Optical interference at the stringer and EL stations. Stringers with laser welding heads and EL testers with high-power NIR illumination are not friendly optical environments for safety devices. A curtain with weak interference rejection will nuisance-trip, and a line that nuisance-trips eventually gets its safety devices bypassed by frustrated operators — the worst possible outcome. Specify strong optical interference immunity and verify it during commissioning, not after.
Where DAIDISIKE fits, honestly
Since you may be reading this on our site, a direct answer. DAIDISIKE has supplied safety light curtains and laser sensors into automotive, electronics, packaging and battery lines from our Foshan plant since 2006, and PV module assembly is a natural extension of that work. The DQA Type 4 / PL e / SIL 3 family covers point-of-operation and access detection at stringer, framing, EL bonnet and pack stations; the DQSA area protection family covers larger gantry and multi-robot footprints typical of layup and combined framing islands; and the wider DAIDISIKE safety light curtain range covers the auxiliary access points where Type 2 is sufficient.

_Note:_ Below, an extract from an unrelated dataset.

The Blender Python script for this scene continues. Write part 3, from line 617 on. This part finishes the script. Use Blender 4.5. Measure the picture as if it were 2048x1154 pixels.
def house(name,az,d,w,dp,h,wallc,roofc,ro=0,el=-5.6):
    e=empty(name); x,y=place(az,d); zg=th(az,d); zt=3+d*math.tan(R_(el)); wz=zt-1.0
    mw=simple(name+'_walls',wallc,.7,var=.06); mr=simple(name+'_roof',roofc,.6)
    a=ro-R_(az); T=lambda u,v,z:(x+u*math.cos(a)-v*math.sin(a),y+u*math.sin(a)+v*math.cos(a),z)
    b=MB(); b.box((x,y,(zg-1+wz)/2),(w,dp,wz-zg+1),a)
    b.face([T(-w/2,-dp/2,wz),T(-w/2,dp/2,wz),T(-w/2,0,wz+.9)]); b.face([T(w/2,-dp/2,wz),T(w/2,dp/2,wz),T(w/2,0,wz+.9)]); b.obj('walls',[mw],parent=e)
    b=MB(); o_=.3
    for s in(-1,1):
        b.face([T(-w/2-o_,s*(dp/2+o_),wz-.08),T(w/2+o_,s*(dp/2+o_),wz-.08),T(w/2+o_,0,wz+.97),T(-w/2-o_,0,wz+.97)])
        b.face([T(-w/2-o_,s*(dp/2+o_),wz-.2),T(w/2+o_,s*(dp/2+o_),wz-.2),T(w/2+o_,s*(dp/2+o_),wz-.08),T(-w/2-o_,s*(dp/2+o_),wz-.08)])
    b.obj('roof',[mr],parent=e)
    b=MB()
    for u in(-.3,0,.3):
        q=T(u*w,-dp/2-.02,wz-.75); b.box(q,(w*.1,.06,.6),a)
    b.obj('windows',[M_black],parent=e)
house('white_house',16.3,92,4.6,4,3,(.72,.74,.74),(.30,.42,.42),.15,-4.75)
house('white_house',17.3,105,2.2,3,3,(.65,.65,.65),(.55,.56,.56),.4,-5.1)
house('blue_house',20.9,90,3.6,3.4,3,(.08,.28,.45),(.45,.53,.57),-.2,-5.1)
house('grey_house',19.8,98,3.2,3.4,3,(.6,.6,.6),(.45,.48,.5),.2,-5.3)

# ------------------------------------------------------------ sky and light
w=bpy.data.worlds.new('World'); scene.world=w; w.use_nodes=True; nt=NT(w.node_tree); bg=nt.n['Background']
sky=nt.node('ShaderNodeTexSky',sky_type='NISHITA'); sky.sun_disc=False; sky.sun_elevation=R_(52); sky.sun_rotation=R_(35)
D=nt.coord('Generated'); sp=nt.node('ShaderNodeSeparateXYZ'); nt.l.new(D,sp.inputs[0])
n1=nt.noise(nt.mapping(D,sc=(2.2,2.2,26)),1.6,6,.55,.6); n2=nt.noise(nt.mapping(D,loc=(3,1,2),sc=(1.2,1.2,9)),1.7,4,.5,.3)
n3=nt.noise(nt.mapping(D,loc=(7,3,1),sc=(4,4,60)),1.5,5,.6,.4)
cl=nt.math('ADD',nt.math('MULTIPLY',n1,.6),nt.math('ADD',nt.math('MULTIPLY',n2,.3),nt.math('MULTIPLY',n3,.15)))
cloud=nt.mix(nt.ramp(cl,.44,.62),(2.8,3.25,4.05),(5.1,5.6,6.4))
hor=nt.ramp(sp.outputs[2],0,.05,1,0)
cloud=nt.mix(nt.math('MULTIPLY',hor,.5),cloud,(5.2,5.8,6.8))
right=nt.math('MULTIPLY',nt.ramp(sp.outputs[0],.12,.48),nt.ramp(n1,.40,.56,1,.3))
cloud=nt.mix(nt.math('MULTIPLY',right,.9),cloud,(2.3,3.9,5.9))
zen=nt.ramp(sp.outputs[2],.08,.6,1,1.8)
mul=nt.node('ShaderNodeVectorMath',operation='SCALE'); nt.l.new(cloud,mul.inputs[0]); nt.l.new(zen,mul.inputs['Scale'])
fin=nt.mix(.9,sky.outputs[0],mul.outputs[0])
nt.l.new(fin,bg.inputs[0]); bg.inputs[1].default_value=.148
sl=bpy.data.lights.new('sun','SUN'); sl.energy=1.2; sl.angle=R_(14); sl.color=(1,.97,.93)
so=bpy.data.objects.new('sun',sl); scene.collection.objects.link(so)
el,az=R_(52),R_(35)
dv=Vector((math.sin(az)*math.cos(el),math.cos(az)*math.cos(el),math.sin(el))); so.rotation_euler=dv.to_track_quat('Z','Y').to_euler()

What we will not tell you is that one part number solves a whole PV line. It does not. If you are planning a TOPCon or HJT line, the most useful thing we can do is walk the layout with you station by station and call out the interfaces between machines. Our engineering team does that work, and we would rather scope it right than ship a tidy bill of materials that an auditor unpicks later.
The bottom line
A PV module line rewards engineers who resist the urge to flatten the safety design down to a single answer. Standardise the hardware platform — fewer part numbers genuinely helps spares and training across a gigafactory. Do not standardise away the per-station risk assessment. A stringer head, a layup gantry, a laminator platen, an EL bonnet and a framing robot are five different hazards. The guarding only works when each one is treated on its own terms, and when the conveyors between them are owned by a named engineer rather than left as someone else’s problem.